Bitget observes 250% growth in custodial assets amid market opportunities

abdelaziz Fathi

Seychelles-based cryptocurrency exchange Bitget has unveiled insights from a recent study on the behavior of custodial wallet users, revealing some interesting trends and shifts in the crypto economy.

Launched in collaboration with digital asset custody providers such as Copper and Cobo in August 2023, Bitget’s third-party custodial accounts saw a 250% increase in assets over the past four months. This specific period had been marked by the anticipation and subsequent approval of BTC ETFs in the United States.

The research indicates a nearly twofold increase in custodial accounts since November 2023, with 43% of these accounts being used by short-term interest holders for repeated deposits. Additionally, 77% of all custodial accounts are engaged in short-term financial strategies, the study shows.

The surge in the use of custodial accounts is attributed to several factors, including the overall performance of the crypto market, heightened expectations of a bull run, and the integration of cryptocurrencies into daily transactions. Macroeconomic uncertainties and geopolitical tensions have also driven individuals towards cryptocurrencies as a means to protect their finances.

Meanwhile, the research also focuses on the institutional adoption of cryptocurrencies, particularly the rising interest in Bitcoin and Ethereum ETFs, which has led to an increased reliance on custodial solutions. The fluctuations in Bitcoin’s price, alongside these ETF interests, are identified as key drivers behind the 250% rise in custody asset volumes within a mere four-month span.
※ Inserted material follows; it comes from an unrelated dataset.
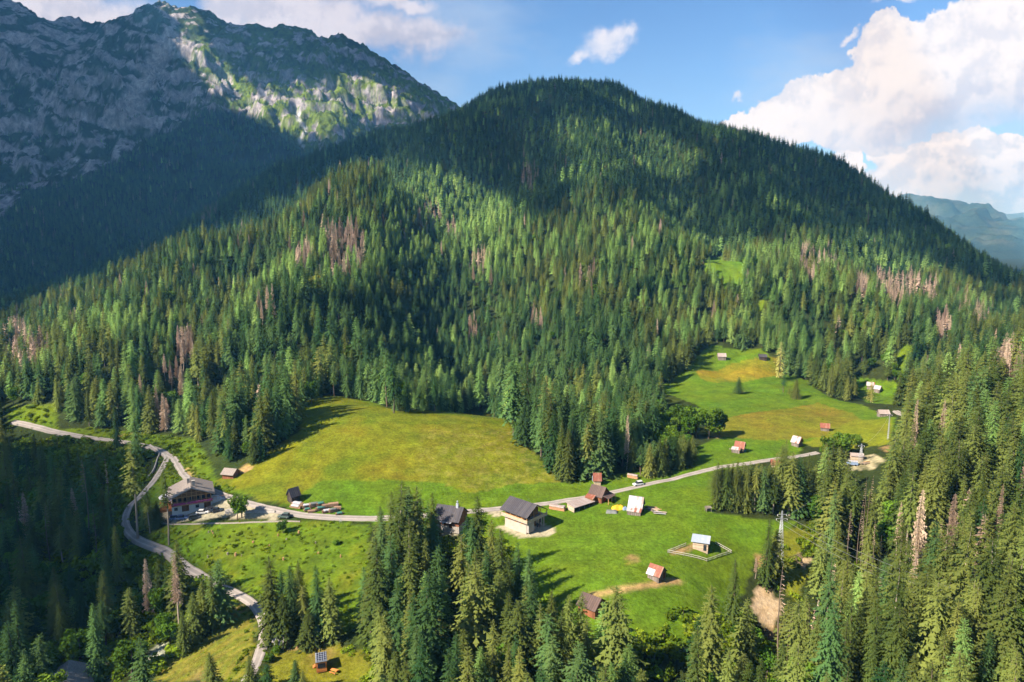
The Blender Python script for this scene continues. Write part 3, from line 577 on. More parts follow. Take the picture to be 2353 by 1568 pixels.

The study further reveals that short-term storage remains the primary reason for users to opt for custodial wallets, with these users showing heightened activity levels and typically maintaining balances over $100,000 for periods shorter than three months. This trend became especially pronounced in November 2023, coinciding with a sharp increase in trading volumes and the opening of new accounts to leverage market opportunities.

Gracy Chen, Managing Director of Bitget, commented on the findings, stating, “Bitget’s latest study showcases a fascinating trend in the cryptocurrency sector. The combination of open data and specific metrics, such as institutional investor engagement, underscores the dynamic and evolving nature of the crypto economy. The recent approval of Bitcoin ETFs is expected to further propel cryptocurrency adoption.”

Bitget continues to offer deep insights into the digital asset landscape through its continuous publication of similar studies. The exchange says these reports help equip professionals and market participants with valuable information on industry shifts, growth opportunities, and the overarching trends shaping the decentralized economy.

Bitget has been scaling its global reach, recently registering as a Virtual Asset Service Provider (VASP) in Poland and securing similar approval in Lithuania. The Singaporean centralized platform, which debuted in 2018, is a diverse crypto exchange that supports spot and futures trading, copy trading, farming and staking services.

Bitget also acts as Juventus official partner and official cryptocurrency exchange partner, and its first-ever sleeve partner. The cryptocurrency derivatives exchange reportedly has 1.6 million registered users in 48 countries and regions including UK, France, Italy, South Korea, Japan, and Russia.